- [What the task asks] Leave the pictures out, and output exactly the lines from the one containing "882 pixels high." through the one containing "scene = bpy.context.scene".

[Entries with scene source code]
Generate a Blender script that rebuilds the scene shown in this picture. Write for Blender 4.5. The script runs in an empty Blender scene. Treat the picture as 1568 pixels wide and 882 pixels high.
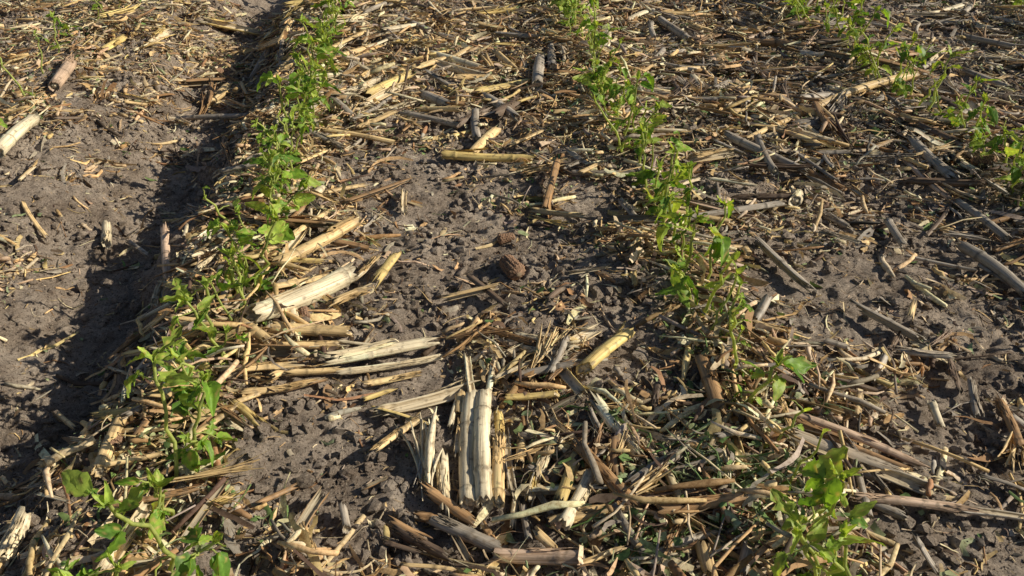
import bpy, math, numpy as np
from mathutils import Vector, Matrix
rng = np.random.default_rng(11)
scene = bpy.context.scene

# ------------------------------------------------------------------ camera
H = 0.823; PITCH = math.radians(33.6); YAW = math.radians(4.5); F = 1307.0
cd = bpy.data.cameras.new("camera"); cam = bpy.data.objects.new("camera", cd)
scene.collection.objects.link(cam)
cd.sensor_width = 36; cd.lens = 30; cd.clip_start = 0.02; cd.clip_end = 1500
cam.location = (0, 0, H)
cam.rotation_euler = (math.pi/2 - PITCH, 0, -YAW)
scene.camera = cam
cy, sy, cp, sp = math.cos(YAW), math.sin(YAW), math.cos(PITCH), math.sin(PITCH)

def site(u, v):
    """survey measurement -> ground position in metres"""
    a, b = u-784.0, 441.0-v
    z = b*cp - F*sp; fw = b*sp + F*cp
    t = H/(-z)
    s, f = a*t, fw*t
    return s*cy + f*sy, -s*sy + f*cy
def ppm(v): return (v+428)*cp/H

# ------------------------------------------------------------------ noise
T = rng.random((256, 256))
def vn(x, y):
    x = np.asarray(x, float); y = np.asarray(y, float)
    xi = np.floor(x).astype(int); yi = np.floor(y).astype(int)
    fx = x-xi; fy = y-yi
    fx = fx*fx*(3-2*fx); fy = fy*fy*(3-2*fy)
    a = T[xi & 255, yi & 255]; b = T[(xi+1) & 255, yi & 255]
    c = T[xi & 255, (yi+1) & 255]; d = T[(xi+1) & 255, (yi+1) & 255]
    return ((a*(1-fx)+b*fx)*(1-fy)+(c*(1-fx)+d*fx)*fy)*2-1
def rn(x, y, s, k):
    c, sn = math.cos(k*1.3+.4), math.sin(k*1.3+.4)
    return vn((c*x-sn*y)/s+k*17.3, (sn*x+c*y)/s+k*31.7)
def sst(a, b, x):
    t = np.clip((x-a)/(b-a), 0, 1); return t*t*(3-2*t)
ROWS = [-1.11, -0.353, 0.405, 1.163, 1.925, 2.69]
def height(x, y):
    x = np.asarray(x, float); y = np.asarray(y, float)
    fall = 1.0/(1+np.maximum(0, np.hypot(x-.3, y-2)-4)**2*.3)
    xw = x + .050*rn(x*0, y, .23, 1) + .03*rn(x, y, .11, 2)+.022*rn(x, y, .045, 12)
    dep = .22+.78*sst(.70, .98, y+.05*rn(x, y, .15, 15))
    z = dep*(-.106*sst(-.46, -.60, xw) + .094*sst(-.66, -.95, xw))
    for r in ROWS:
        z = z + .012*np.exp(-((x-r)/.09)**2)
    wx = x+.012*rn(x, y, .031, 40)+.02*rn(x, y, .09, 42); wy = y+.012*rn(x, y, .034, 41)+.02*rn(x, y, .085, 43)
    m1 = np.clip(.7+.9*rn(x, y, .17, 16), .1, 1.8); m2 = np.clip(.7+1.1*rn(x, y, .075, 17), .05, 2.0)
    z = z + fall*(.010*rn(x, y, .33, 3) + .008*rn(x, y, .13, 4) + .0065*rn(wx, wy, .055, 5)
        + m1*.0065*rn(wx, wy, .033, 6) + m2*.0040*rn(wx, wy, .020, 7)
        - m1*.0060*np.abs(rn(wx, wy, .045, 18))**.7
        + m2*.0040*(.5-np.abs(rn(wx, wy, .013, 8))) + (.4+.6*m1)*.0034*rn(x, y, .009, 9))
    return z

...

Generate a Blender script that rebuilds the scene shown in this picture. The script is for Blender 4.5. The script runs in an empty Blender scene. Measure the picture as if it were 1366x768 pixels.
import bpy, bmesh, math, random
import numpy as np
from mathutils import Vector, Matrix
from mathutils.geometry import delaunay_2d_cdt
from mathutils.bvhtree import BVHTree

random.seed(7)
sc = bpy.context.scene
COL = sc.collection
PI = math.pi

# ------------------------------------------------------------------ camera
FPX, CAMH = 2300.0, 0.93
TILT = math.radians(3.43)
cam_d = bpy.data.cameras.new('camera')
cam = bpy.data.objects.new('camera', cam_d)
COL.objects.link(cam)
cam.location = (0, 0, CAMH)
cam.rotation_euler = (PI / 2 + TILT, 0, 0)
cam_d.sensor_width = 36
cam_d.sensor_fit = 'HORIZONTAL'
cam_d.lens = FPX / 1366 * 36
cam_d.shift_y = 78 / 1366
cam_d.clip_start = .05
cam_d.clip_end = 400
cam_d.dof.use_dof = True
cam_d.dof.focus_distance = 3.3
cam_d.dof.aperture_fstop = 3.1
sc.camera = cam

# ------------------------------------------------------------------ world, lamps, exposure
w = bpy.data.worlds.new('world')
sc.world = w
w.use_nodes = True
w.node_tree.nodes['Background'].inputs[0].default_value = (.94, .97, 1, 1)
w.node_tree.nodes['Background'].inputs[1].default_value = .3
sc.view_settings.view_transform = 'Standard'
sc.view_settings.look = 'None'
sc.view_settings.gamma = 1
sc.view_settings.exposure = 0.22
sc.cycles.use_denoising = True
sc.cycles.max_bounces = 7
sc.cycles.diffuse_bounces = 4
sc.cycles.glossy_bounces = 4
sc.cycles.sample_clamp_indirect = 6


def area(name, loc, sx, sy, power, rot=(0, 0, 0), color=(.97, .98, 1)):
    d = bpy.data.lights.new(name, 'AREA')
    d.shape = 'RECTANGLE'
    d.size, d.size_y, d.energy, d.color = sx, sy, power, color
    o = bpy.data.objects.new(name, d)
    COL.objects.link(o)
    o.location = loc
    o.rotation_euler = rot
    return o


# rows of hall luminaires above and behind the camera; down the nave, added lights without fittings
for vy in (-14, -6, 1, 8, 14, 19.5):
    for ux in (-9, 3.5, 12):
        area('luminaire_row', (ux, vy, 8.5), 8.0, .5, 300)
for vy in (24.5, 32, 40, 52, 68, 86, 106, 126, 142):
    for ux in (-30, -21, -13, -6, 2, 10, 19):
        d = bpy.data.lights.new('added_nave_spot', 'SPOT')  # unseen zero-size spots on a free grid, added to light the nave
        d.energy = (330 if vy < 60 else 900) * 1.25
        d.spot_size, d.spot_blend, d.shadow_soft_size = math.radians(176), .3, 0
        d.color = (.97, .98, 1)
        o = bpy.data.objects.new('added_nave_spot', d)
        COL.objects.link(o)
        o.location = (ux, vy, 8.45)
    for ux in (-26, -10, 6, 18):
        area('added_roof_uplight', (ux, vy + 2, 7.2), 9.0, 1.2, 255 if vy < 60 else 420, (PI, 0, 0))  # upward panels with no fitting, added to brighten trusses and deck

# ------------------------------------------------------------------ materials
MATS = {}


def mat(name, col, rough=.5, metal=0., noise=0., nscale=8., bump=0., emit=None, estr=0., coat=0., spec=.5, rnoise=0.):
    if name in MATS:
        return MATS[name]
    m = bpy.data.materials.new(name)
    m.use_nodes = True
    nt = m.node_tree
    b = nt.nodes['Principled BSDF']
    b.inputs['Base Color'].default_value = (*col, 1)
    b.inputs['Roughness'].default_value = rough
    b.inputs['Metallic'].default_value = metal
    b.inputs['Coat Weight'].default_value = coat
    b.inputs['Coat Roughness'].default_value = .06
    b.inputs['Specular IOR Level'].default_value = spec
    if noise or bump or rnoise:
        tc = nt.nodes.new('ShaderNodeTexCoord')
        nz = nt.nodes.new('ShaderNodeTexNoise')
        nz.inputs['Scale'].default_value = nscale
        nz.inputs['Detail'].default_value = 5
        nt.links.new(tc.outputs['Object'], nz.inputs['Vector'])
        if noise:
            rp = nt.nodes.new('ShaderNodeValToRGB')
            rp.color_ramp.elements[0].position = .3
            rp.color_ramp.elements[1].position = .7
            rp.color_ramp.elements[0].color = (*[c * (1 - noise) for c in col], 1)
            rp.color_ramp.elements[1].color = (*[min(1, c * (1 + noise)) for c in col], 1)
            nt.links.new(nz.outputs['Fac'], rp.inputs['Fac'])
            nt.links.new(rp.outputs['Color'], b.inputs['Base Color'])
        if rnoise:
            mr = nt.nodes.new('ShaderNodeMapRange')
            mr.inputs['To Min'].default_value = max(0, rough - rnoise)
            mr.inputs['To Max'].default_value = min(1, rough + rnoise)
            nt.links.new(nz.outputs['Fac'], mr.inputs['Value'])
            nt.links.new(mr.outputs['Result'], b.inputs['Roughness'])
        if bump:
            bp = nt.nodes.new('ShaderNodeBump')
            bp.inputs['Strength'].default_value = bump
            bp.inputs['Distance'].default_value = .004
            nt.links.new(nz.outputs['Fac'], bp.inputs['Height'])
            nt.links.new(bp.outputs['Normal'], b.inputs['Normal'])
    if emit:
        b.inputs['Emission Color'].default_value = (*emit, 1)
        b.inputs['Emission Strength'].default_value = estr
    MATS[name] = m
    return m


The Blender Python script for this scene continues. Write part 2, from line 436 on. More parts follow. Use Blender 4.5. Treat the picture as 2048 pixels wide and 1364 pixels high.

--

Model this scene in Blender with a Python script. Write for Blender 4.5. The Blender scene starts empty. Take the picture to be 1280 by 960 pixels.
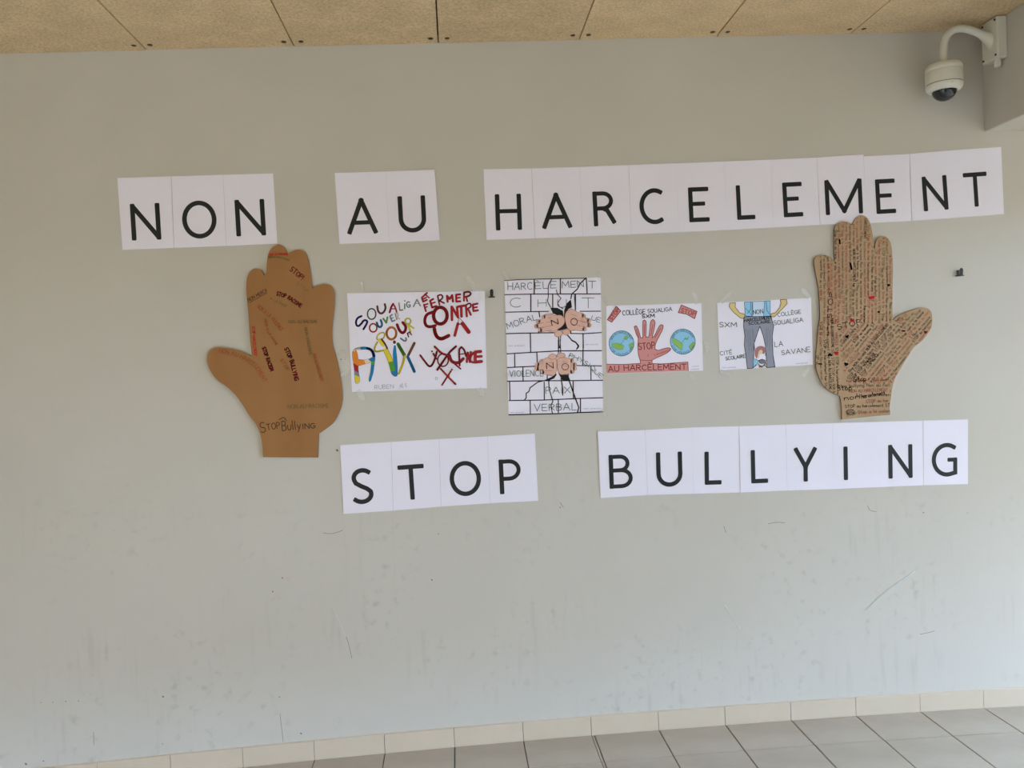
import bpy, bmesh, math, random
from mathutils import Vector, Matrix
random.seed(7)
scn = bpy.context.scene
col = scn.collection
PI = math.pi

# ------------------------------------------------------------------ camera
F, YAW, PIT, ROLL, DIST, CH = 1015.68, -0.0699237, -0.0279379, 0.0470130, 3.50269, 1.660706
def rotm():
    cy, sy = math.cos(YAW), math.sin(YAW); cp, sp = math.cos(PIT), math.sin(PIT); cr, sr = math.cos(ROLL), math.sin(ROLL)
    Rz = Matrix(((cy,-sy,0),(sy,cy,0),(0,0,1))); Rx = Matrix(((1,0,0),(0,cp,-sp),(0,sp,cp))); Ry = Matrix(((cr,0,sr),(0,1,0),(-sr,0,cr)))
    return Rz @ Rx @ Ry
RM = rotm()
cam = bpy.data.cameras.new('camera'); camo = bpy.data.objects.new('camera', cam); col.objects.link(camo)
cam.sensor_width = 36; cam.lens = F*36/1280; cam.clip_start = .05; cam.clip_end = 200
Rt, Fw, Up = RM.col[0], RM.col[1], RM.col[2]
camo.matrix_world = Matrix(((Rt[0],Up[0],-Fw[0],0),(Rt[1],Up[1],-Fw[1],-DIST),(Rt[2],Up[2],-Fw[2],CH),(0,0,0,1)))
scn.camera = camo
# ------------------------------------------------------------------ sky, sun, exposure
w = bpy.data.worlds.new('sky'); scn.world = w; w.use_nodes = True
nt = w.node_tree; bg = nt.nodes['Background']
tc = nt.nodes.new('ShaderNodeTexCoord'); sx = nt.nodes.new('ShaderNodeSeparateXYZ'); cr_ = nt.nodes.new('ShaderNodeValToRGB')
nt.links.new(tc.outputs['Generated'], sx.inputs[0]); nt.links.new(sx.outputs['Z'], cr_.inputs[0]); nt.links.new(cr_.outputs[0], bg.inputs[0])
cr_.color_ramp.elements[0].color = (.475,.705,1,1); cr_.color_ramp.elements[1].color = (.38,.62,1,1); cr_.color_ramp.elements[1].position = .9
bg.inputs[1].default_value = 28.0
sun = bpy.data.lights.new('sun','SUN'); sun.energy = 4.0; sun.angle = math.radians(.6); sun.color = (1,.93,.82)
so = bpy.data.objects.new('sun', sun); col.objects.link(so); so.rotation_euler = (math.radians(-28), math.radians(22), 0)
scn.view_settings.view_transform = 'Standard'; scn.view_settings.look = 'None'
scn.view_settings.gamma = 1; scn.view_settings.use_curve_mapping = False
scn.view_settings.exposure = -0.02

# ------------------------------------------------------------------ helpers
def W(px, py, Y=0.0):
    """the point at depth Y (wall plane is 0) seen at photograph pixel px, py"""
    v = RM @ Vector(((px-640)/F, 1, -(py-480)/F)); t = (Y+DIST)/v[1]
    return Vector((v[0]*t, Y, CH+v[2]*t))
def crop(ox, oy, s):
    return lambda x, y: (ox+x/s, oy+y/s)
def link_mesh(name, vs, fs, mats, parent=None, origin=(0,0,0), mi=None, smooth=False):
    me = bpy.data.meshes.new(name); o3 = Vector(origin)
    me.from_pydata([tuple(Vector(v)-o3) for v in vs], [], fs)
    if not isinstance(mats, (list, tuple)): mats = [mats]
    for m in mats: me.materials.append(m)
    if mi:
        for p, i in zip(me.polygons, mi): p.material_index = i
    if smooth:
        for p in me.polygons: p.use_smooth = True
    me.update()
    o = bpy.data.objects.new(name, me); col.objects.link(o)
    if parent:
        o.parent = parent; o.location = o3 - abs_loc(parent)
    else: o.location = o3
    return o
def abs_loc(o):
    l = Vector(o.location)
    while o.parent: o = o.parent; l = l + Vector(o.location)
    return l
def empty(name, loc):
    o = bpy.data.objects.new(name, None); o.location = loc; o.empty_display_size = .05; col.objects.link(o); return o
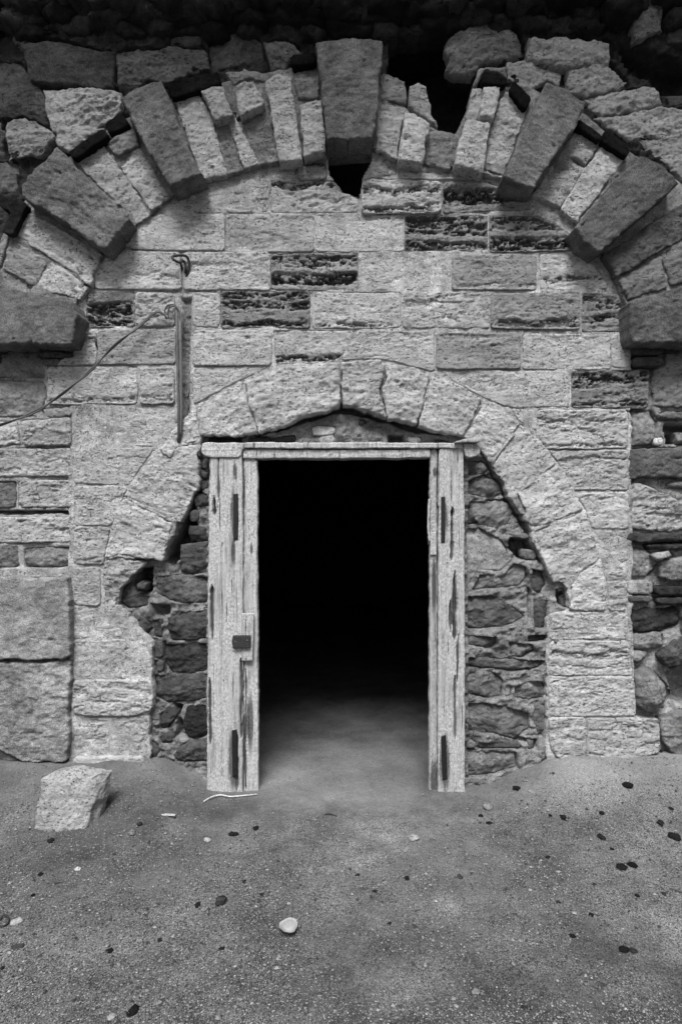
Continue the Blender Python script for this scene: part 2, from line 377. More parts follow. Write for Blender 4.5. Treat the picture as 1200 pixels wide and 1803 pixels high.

- [Exercise output]
Generate a Blender script that rebuilds the scene shown in this picture. Write for Blender 4.5. The script runs in an empty Blender scene. Treat the picture as 1568 pixels wide and 882 pixels high.
import bpy, math, numpy as np
from mathutils import Vector, Matrix
rng = np.random.default_rng(11)
scene = bpy.context.scene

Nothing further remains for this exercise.